_What needs to be done_.
Retype only what runs from the beginning of the data through the line with "from mathutils.kdtree import KDTree"; please omit the pictures and keep every line exact.

_Dataset section_.
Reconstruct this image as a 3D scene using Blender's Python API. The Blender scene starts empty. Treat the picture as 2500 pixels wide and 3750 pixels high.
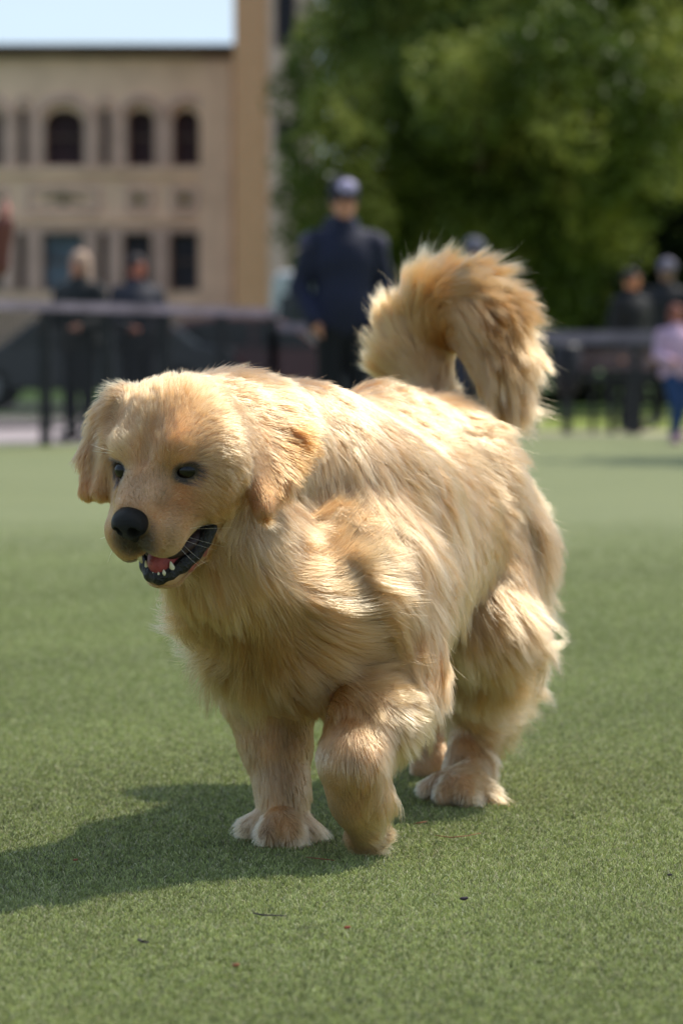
import bpy, math, random, os
import numpy as np
from mathutils import Vector
from mathutils.bvhtree import BVHTree
from mathutils.kdtree import KDTree

DRAFT = 1.0            # hair density multiplier
# ---------------------------------------------------------------- camera, sky, sun, exposure
SC = bpy.context.scene
COL = SC.collection
FPX, CU, CV, HORV, CAMH = 11340.0, 1250.0, 1875.0, 1334.0, 0.65
PITCH = math.atan((CV - HORV) / FPX)
cam = bpy.data.cameras.new("camera")
camo = bpy.data.objects.new("camera", cam); COL.objects.link(camo)
camo.location = (0, 0, CAMH); camo.rotation_euler = (math.pi/2 - PITCH, 0, 0)
cam.sensor_fit = 'HORIZONTAL'; cam.sensor_width = 24.0; cam.lens = 24.0*FPX/2500.0
cam.clip_start = 0.1; cam.clip_end = 3000
cam.dof.use_dof = True; cam.dof.focus_distance = 3.98; cam.dof.aperture_fstop = 4.9; cam.dof.aperture_blades = 0
SC.camera = camo
SUN_EL = math.radians(57)
SUN_H = np.array([0.79, 0.61]); SUN_H /= np.linalg.norm(SUN_H)      # horizontal direction towards the sun
w = bpy.data.worlds.new("World"); SC.world = w; w.use_nodes = True
nt = w.node_tree; nt.nodes.clear()
sky = nt.nodes.new('ShaderNodeTexSky'); sky.sky_type = 'NISHITA'; sky.sun_disc = False
sky.sun_elevation = SUN_EL; sky.sun_rotation = math.atan2(SUN_H[0], SUN_H[1])
sky.air_density = 1.2; sky.dust_density = 2.0
tcw = nt.nodes.new('ShaderNodeTexCoord'); mpw = nt.nodes.new('ShaderNodeMapping'); mpw.inputs['Scale'].default_value = (1, 1, 5)
nzw = nt.nodes.new('ShaderNodeTexNoise'); nzw.inputs['Scale'].default_value = 3.0; nzw.inputs['Detail'].default_value = 6
crw = nt.nodes.new('ShaderNodeValToRGB'); crw.color_ramp.elements[0].position = .40; crw.color_ramp.elements[1].position = .66
mxw = nt.nodes.new('ShaderNodeMixRGB'); mxw.inputs[2].default_value = (4.6, 5.8, 7.2, 1)
bg = nt.nodes.new('ShaderNodeBackground'); bg.inputs['Strength'].default_value = 0.095
wo = nt.nodes.new('ShaderNodeOutputWorld'); L = nt.links.new
L(tcw.outputs['Generated'], mpw.inputs[0]); L(mpw.outputs[0], nzw.inputs['Vector']); L(nzw.outputs[0], crw.inputs[0])
L(crw.outputs[0], mxw.inputs[0]); L(sky.outputs[0], mxw.inputs[1]); L(mxw.outputs[0], bg.inputs[0]); L(bg.outputs[0], wo.inputs[0])
sun = bpy.data.lights.new("sun", 'SUN'); sun.energy = 2.8; sun.angle = math.radians(0.6); sun.color = (1.0, .94, .84)
suno = bpy.data.objects.new("sun", sun); COL.objects.link(suno)
sd = Vector((SUN_H[0]*math.cos(SUN_EL), SUN_H[1]*math.cos(SUN_EL), math.sin(SUN_EL)))
suno.rotation_euler = sd.to_track_quat('Z', 'Y').to_euler(); suno.location = (5, 5, 12)
SC.view_settings.view_transform = 'Standard'; SC.view_settings.look = 'None'
SC.view_settings.exposure = 0.76; SC.view_settings.gamma = 1.0
SC.cycles.max_bounces = 10; SC.cycles.transmission_bounces = 8; SC.cycles.transparent_max_bounces = 8
SC.cycles.use_denoising = True; SC.cycles.denoiser = 'OPENIMAGEDENOISE'; SC.cycles.denoising_input_passes = 'RGB_ALBEDO_NORMAL'; SC.cycles.denoising_prefilter = 'ACCURATE'
SC.cycles_curves.shape = 'RIBBONS'
SC.cycles.sample_clamp_indirect = 8

def P(u, v, Y):
    """the world point that stands Y metres away under pixel (u, v) of the 2500x3750 photograph"""
    a = (u-CU)/FPX; b = -(v-CV)/FPX; c, s = math.cos(PITCH), math.sin(PITCH)
    dx, dy, dz = a, c + b*s, -s + b*c
    k = Y/dy
    return np.array([dx*k, Y, CAMH + dz*k])
def G(u, v, z=0.0):
    a = (u-CU)/FPX; b = -(v-CV)/FPX; c, s = math.cos(PITCH), math.sin(PITCH)
    k = (z-CAMH)/(-s + b*c)
    return np.array([a*k, (c+b*s)*k, z])
CRIGHT = np.array([1., 0, 0]); CUP = np.array([0, math.sin(PITCH), math.cos(PITCH)])
rng = np.random.default_rng(7); random.seed(7)

# ---------------------------------------------------------------- helpers
def link(o, parent=None):
    COL.objects.link(o)
    if parent is not None: o.parent = parent
    return o
def tag(o, label=None, cat=None, group=None, kind=None):
    if label: o['label'] = label
    if cat: o['category'] = cat
    if group: o['group'] = group
    if kind: o['kind'] = kind
    return o
def empty(name, loc=(0, 0, 0), rz=0.0):
    o = bpy.data.objects.new(name, None); o.location = loc; o.rotation_euler = (0, 0, rz)
    o.empty_display_size = .2
    return link(o)
def mesh_obj(name, V, F, mat, parent=None, smooth=False):
    me = bpy.data.meshes.new(name)
    V = np.asarray(V, dtype=np.float64)
    me.from_pydata(V.tolist(), [], [tuple(f) for f in F]) if not isinstance(F, np.ndarray) else fast_fill(me, V, F)
    if smooth: me.polygons.foreach_set('use_smooth', [True]*len(me.polygons))
    me.materials.append(mat); me.update()
    return link(bpy.data.objects.new(name, me), parent)
def fast_fill(me, V, F):
    n = len(F); k = F.shape[1]
    me.vertices.add(len(V)); me.vertices.foreach_set('co', V.astype(np.float32).ravel())
    me.loops.add(n*k); me.loops.foreach_set('vertex_index', F.astype(np.int32).ravel())
    me.polygons.add(n); me.polygons.foreach_set('loop_start', np.arange(0, n*k, k, dtype=np.int32))
    me.update(calc_edges=True)

class MB:
    def __init__(s): s.V = []; s.F = []
    def box(s, x0, x1, y0, y1, z0, z1):
        b = len(s.V)
        s.V += [(x0,y0,z0),(x1,y0,z0),(x1,y1,z0),(x0,y1,z0),(x0,y0,z1),(x1,y0,z1),(x1,y1,z1),(x0,y1,z1)]
        s.F += [tuple(b+i for i in f) for f in ((0,3,2,1),(4,5,6,7),(0,1,5,4),(1,2,6,5),(2,3,7,6),(3,0,4,7))]
        return s
    def bar(s, p, q, w, h):
        """box bar from p to q, w wide across, h high"""
        p = np.array(p, float); q = np.array(q, float); d = q-p; d /= np.linalg.norm(d)
        up = np.array([0, 0, 1.]) if abs(d[2]) < .95 else np.array([0, 1., 0])
        sdv = np.cross(d, up); sdv /= np.linalg.norm(sdv); up = np.cross(sdv, d)
        b = len(s.V)
        for c in (p, q):
            for i, j in ((-1,-1),(1,-1),(1,1),(-1,1)): s.V.append(tuple(c + sdv*i*w/2 + up*j*h/2))
        s.F += [tuple(b+i for i in f) for f in ((0,1,2,3),(7,6,5,4),(0,4,5,1),(1,5,6,2),(2,6,7,3),(3,7,4,0))]
        return s
    def tube(s, pts, rad, n=10, caps=True):
        pts = [np.array(p, float) for p in pts]
        if not hasattr(rad, '__len__'): rad = [rad]*len(pts)
        b0 = len(s.V); prev = None
        for i, p in enumerate(pts):
            d = pts[min(i+1, len(pts)-1)] - pts[max(i-1, 0)]; d /= np.linalg.norm(d)+1e-9
            if prev is None:
                a = np.array([0, 0, 1.]) if abs(d[2]) < .9 else np.array([1., 0, 0])
            else: a = prev
            e = a - d*np.dot(a, d); e /= np.linalg.norm(e); prev = e; g = np.cross(d, e)
            for k in range(n):
                t = 2*math.pi*k/n; s.V.append(tuple(p + rad[i]*(e*math.cos(t) + g*math.sin(t))))
        for i in range(len(pts)-1):
            for k in range(n):
                a = b0+i*n+k; b = b0+i*n+(k+1) % n
                s.F.append((a, b, b+n, a+n))
        if caps:
            s.F.append(tuple(b0+k for k in range(n))[::-1]); e = b0+(len(pts)-1)*n
            s.F.append(tuple(e+k for k in range(n)))
        return s
    def prism(s, pts2, y0, y1):
        """polygon in x,z pushed from y0 to y1"""
        b = len(s.V); n = len(pts2)
        s.V += [(x, y0, z) for x, z in pts2] + [(x, y1, z) for x, z in pts2]
        s.F.append(tuple(b+i for i in range(n))); s.F.append(tuple(b+n+i for i in range(n))[::-1])
        for i in range(n):
            j = (i+1) % n; s.F.append((b+i, b+n+i, b+n+j, b+j))
        return s
    def build(s, name, mat, parent=None, smooth=False):
        return mesh_obj(name, s.V, s.F, mat, parent, smooth)

# ---- materials
def mat(name, col, rough=.8, noise=0.0, scale=8.0, col2=None, bump=0.0, bscale=60.0, spec=.4, metal=0.0):
    m = bpy.data.materials.new(name); m.use_nodes = True; t = m.node_tree; b = t.nodes['Principled BSDF']
    b.inputs['Roughness'].default_value = rough; b.inputs['Metallic'].default_value = metal
    b.inputs['Specular IOR Level'].default_value = spec
    b.inputs['Base Color'].default_value = (*col, 1)
    tc = t.nodes.new('ShaderNodeTexCoord')
    if noise > 0 or col2:
        nz = t.nodes.new('ShaderNodeTexNoise'); nz.inputs['Scale'].default_value = scale; nz.inputs['Detail'].default_value = 5
        cr = t.nodes.new('ShaderNodeValToRGB')
        c2 = col2 or tuple(min(1, c*(1+noise)) for c in col); c1 = col if col2 else tuple(c*(1-noise) for c in col)
        cr.color_ramp.elements[0].color = (*c1, 1); cr.color_ramp.elements[1].color = (*c2, 1)
        cr.color_ramp.elements[0].position = .35; cr.color_ramp.elements[1].position = .65
        t.links.new(tc.outputs['Object'], nz.inputs['Vector']); t.links.new(nz.outputs[0], cr.inputs[0]); t.links.new(cr.outputs[0], b.inputs['Base Color'])
    if bump > 0:
        n2 = t.nodes.new('ShaderNodeTexNoise'); n2.inputs['Scale'].default_value = bscale; n2.inputs['Detail'].default_value = 4
        bp = t.nodes.new('ShaderNodeBump'); bp.inputs['Strength'].default_value = bump; bp.inputs['Distance'].default_value = .01
        t.links.new(tc.outputs['Object'], n2.inputs['Vector']); t.links.new(n2.outputs[0], bp.inputs['Height']); t.links.new(bp.outputs[0], b.inputs['Normal'])
    return m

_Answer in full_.
Reconstruct this image as a 3D scene using Blender's Python API. The Blender scene starts empty. Treat the picture as 2500 pixels wide and 3750 pixels high.
import bpy, math, random, os
import numpy as np
from mathutils import Vector
from mathutils.bvhtree import BVHTree
from mathutils.kdtree import KDTree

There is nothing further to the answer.